▸ Source material:
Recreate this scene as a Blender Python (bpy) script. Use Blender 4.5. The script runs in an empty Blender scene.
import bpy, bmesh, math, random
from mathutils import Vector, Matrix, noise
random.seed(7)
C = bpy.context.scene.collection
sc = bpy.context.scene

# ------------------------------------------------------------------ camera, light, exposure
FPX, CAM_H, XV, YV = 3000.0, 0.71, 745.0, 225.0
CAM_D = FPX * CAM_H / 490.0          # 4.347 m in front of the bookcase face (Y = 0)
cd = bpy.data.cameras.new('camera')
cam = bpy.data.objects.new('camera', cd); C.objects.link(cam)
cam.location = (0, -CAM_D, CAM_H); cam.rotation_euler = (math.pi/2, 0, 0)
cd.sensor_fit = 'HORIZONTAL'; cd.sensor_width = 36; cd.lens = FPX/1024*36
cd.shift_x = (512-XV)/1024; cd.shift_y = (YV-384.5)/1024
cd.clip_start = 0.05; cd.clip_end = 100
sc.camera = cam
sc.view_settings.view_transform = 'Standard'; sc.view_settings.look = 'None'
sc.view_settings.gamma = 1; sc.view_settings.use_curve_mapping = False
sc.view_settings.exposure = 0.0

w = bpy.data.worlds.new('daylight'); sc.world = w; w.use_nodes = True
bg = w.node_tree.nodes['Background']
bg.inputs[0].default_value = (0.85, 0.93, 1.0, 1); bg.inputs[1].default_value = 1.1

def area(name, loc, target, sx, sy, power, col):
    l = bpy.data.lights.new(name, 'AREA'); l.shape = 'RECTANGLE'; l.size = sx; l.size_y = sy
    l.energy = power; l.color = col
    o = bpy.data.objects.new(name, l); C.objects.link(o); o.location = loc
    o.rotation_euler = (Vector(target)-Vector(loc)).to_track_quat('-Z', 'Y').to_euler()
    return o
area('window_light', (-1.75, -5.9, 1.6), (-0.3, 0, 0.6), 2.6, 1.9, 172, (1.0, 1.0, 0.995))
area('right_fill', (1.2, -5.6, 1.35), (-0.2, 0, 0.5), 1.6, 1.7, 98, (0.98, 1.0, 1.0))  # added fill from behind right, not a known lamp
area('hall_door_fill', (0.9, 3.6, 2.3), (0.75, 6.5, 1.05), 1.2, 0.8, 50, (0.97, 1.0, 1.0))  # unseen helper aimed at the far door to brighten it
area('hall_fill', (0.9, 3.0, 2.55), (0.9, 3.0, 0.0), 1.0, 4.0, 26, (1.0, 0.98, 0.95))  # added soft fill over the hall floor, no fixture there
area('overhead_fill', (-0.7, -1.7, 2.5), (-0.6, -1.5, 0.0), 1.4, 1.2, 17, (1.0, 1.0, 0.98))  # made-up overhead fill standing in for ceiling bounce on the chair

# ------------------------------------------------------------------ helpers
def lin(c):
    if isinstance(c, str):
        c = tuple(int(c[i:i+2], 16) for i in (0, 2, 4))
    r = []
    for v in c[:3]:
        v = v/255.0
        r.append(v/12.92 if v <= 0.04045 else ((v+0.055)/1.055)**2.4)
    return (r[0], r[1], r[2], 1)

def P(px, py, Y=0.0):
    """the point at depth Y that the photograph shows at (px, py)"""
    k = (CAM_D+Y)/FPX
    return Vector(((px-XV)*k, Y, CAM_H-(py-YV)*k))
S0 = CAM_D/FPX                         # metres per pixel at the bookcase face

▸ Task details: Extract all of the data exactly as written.

▸ Completed task:
Recreate this scene as a Blender Python (bpy) script. Use Blender 4.5. The script runs in an empty Blender scene.
import bpy, bmesh, math, random
from mathutils import Vector, Matrix, noise
random.seed(7)
C = bpy.context.scene.collection
sc = bpy.context.scene

# ------------------------------------------------------------------ camera, light, exposure
FPX, CAM_H, XV, YV = 3000.0, 0.71, 745.0, 225.0
CAM_D = FPX * CAM_H / 490.0          # 4.347 m in front of the bookcase face (Y = 0)
cd = bpy.data.cameras.new('camera')
cam = bpy.data.objects.new('camera', cd); C.objects.link(cam)
cam.location = (0, -CAM_D, CAM_H); cam.rotation_euler = (math.pi/2, 0, 0)
cd.sensor_fit = 'HORIZONTAL'; cd.sensor_width = 36; cd.lens = FPX/1024*36
cd.shift_x = (512-XV)/1024; cd.shift_y = (YV-384.5)/1024
cd.clip_start = 0.05; cd.clip_end = 100
sc.camera = cam
sc.view_settings.view_transform = 'Standard'; sc.view_settings.look = 'None'
sc.view_settings.gamma = 1; sc.view_settings.use_curve_mapping = False
sc.view_settings.exposure = 0.0

w = bpy.data.worlds.new('daylight'); sc.world = w; w.use_nodes = True
bg = w.node_tree.nodes['Background']
bg.inputs[0].default_value = (0.85, 0.93, 1.0, 1); bg.inputs[1].default_value = 1.1

def area(name, loc, target, sx, sy, power, col):
    l = bpy.data.lights.new(name, 'AREA'); l.shape = 'RECTANGLE'; l.size = sx; l.size_y = sy
    l.energy = power; l.color = col
    o = bpy.data.objects.new(name, l); C.objects.link(o); o.location = loc
    o.rotation_euler = (Vector(target)-Vector(loc)).to_track_quat('-Z', 'Y').to_euler()
    return o
area('window_light', (-1.75, -5.9, 1.6), (-0.3, 0, 0.6), 2.6, 1.9, 172, (1.0, 1.0, 0.995))
area('right_fill', (1.2, -5.6, 1.35), (-0.2, 0, 0.5), 1.6, 1.7, 98, (0.98, 1.0, 1.0))  # added fill from behind right, not a known lamp
area('hall_door_fill', (0.9, 3.6, 2.3), (0.75, 6.5, 1.05), 1.2, 0.8, 50, (0.97, 1.0, 1.0))  # unseen helper aimed at the far door to brighten it
area('hall_fill', (0.9, 3.0, 2.55), (0.9, 3.0, 0.0), 1.0, 4.0, 26, (1.0, 0.98, 0.95))  # added soft fill over the hall floor, no fixture there
area('overhead_fill', (-0.7, -1.7, 2.5), (-0.6, -1.5, 0.0), 1.4, 1.2, 17, (1.0, 1.0, 0.98))  # made-up overhead fill standing in for ceiling bounce on the chair

# ------------------------------------------------------------------ helpers
def lin(c):
    if isinstance(c, str):
        c = tuple(int(c[i:i+2], 16) for i in (0, 2, 4))
    r = []
    for v in c[:3]:
        v = v/255.0
        r.append(v/12.92 if v <= 0.04045 else ((v+0.055)/1.055)**2.4)
    return (r[0], r[1], r[2], 1)

def P(px, py, Y=0.0):
    """the point at depth Y that the photograph shows at (px, py)"""
    k = (CAM_D+Y)/FPX
    return Vector(((px-XV)*k, Y, CAM_H-(py-YV)*k))
S0 = CAM_D/FPX                         # metres per pixel at the bookcase face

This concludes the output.